What exactly does EUDR require and does it apply to our business?
EUDR requires companies placing certain commodities and products on the EU market to demonstrate that they are deforestation-free and were produced in compliance with the relevant laws of the country of production. The commodities in scope are cattle, cocoa, coffee, oil palm, rubber, soya, and wood, and a wide range of derived products. The due diligence system requires a statement, a risk assessment, and traceability information at plot level. For large and medium operators, the obligation applies from 30 December 2026. For micro and small operators, from 30 June 2027.
How is your CBAM service different from what a customs agent handles?
A customs agent handles the import transaction and documentation. CBAM compliance requires considerably more than that: scope assessment across your import portfolio, supplier engagement to obtain embedded emissions data, methodology review for how those emissions are calculated, internal process design across procurement, finance, and sustainability functions, and preparation for annual declarations and certificate obligations. A customs agent does not coordinate any of those elements. We handle the CBAM compliance function end-to-end, working with your customs agent as part of the process where relevant.
Where should we start if we are new to this and not sure what applies to us?

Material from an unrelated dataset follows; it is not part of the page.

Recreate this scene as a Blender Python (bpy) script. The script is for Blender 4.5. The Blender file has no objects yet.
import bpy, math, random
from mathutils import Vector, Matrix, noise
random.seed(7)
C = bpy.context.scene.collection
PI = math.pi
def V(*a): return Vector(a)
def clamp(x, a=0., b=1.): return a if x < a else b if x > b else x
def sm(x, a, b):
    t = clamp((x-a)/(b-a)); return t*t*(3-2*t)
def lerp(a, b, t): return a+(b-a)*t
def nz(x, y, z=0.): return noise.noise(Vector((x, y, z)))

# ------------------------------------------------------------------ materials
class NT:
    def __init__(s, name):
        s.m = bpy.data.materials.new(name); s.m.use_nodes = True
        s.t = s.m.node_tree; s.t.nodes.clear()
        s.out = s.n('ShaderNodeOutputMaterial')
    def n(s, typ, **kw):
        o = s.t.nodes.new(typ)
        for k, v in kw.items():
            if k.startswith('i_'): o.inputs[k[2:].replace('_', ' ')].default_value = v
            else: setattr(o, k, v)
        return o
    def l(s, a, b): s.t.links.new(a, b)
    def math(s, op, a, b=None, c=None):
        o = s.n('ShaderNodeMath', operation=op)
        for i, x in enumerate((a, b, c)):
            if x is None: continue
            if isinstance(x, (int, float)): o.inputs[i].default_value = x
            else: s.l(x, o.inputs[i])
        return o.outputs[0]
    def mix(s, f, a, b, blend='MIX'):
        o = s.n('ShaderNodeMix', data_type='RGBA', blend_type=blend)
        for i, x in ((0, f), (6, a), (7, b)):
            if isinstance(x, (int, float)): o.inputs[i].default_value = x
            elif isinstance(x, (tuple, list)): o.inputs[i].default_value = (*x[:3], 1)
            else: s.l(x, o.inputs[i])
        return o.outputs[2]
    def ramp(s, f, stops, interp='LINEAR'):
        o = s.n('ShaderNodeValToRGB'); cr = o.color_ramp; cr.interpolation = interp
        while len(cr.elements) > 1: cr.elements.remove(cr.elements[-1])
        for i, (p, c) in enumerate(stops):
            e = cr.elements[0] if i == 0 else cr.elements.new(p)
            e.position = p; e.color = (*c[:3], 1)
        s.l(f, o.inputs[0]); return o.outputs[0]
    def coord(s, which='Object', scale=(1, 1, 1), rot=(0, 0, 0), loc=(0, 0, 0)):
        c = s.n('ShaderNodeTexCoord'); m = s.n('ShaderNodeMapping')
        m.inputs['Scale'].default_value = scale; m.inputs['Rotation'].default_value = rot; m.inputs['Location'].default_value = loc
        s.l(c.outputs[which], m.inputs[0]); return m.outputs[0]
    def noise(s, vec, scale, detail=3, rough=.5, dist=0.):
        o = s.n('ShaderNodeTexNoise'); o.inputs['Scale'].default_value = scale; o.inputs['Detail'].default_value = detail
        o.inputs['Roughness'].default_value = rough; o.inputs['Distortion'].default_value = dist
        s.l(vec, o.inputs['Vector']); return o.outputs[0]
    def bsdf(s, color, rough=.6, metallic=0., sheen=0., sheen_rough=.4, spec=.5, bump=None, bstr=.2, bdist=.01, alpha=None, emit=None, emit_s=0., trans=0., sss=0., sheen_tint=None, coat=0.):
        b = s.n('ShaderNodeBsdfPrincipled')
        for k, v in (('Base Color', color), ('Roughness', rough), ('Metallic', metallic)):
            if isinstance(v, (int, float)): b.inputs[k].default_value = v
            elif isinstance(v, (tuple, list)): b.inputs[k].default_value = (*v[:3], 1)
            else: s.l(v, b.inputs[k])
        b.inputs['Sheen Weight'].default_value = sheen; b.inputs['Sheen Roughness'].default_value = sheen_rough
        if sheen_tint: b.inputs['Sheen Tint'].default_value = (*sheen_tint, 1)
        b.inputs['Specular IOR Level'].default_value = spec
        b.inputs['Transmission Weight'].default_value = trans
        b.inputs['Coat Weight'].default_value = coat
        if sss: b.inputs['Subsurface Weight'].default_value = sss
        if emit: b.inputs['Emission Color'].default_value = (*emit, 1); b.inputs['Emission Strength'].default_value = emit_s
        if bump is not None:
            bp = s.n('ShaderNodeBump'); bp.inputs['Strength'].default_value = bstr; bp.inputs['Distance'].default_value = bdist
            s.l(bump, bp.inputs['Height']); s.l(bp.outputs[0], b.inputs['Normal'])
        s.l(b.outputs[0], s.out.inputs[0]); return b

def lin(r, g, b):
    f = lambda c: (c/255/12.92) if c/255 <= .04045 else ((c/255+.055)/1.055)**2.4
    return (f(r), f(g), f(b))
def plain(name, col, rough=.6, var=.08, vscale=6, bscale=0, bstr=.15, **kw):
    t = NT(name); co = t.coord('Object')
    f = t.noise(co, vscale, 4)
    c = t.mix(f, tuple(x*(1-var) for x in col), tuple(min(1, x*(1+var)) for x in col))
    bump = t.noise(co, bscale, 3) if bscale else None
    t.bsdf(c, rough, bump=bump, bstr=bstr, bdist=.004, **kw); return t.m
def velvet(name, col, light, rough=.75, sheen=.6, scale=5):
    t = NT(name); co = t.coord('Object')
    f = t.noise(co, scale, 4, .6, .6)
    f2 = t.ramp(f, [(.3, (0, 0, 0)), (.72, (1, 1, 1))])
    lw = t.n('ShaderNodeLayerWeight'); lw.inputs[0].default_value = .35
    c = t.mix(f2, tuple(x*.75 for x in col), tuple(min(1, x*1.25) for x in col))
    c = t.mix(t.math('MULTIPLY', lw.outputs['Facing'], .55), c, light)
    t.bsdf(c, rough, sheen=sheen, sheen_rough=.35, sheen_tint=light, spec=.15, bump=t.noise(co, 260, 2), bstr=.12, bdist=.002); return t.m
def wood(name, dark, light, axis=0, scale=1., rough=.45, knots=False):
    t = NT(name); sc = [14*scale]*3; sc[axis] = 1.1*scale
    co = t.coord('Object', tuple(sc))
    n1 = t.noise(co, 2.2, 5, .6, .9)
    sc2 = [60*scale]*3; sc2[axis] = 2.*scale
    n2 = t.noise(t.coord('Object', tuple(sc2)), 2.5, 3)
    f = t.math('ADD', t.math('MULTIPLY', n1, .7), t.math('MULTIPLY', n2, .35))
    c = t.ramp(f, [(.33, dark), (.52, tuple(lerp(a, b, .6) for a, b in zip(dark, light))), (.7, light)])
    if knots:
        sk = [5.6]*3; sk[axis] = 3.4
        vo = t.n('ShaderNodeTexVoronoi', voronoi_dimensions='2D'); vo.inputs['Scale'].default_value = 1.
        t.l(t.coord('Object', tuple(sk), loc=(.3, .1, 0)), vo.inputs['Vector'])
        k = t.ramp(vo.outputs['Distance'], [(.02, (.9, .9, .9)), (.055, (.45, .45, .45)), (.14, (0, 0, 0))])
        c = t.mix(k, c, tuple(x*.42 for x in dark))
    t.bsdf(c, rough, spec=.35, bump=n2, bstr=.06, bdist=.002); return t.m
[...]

The right starting point is a scope and applicability review: a structured assessment of which EU sustainability requirements apply to your business now, which are likely to affect you indirectly through customers or supply chain, and which will apply directly in the near future based on your size and sector. That review gives you a clear map of the landscape, a prioritised list of what to address first, and a realistic picture of what is actually required versus what is noise. That is how most of our engagements begin.